Alifu the Prince/ss (2017) 

Alifu is a young indigenous transgender woman working as a hairdresser and makeup artist in Taipei. But when her father, a tribal chief, announces his retirement, she is caught between her high-born Paiwan roots and the fact that she hasn’t come out to her family. Told between queer Taipei and rural Taitung, this moving personal story follows Alifu’s reckoning with her identities. It also deals with wider problems faced by Taiwan’s transgender community and issues faced by the indigenous young people who move to Taiwan’s big cities. Alifu the Prince/ss picked up Best New Talent at the Taipei Film Festival as well as a Golden Horse Horse Award.

Spider Lilies (2007)

A story of love and obsession, Spider Lilies is the story of Jade, a webcam girl, who falls hard for her childhood crush Takeko after she runs into her at her tattoo parlor. As the two are drawn closer together, the movie draws viewers deeper into Takeko’s difficult past.
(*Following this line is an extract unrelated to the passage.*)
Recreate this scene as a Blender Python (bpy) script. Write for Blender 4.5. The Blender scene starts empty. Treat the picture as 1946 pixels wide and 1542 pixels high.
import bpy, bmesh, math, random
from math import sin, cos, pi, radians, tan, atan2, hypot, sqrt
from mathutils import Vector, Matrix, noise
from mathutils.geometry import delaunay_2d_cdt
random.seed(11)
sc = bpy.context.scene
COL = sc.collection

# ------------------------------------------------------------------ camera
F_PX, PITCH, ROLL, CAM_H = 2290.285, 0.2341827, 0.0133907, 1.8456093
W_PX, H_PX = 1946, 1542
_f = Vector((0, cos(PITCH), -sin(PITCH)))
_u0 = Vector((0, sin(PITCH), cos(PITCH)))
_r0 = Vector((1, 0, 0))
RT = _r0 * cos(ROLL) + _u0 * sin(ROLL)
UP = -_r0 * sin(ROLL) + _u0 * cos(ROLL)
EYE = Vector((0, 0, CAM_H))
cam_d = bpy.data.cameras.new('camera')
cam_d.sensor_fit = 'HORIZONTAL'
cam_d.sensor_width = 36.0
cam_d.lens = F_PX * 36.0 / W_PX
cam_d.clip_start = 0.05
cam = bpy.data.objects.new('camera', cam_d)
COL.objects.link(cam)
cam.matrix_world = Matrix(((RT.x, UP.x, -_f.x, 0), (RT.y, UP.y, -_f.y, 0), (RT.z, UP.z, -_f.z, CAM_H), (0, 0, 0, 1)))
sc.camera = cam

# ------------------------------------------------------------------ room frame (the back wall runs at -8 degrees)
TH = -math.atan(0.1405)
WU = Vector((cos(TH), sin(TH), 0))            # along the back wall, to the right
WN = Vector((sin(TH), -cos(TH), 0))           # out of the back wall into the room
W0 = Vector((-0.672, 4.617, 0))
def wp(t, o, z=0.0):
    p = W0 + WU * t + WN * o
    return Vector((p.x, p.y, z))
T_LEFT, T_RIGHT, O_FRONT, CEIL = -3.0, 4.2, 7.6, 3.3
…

All the while, Jade is pursued by an undercover police officer whose desire toward her complicates his desire to track her down. Spider Lilies was the winner of the 2007 Teddy Award at the Berlin Film Festival. 

Dear Tennant (2020)

For the past five years, Jian-yi has taken care of the son (You-you) and mother (Xiu-yu) of his late boyfriend. He’s very close with the pair. But when Xiu-yu passes away under mysterious circumstances, and her other son returns from abroad, Jian-yi becomes the object of his suspicion. A tense family melodrama, Dear Tennant dives into issues faced by queer families as well as homophobia and gender roles in traditional Taiwanese families. The film received no fewer than six Golden Horse nominations, picked up Best Leading Actor, Best Supporting Actress, and Best Soundtrack.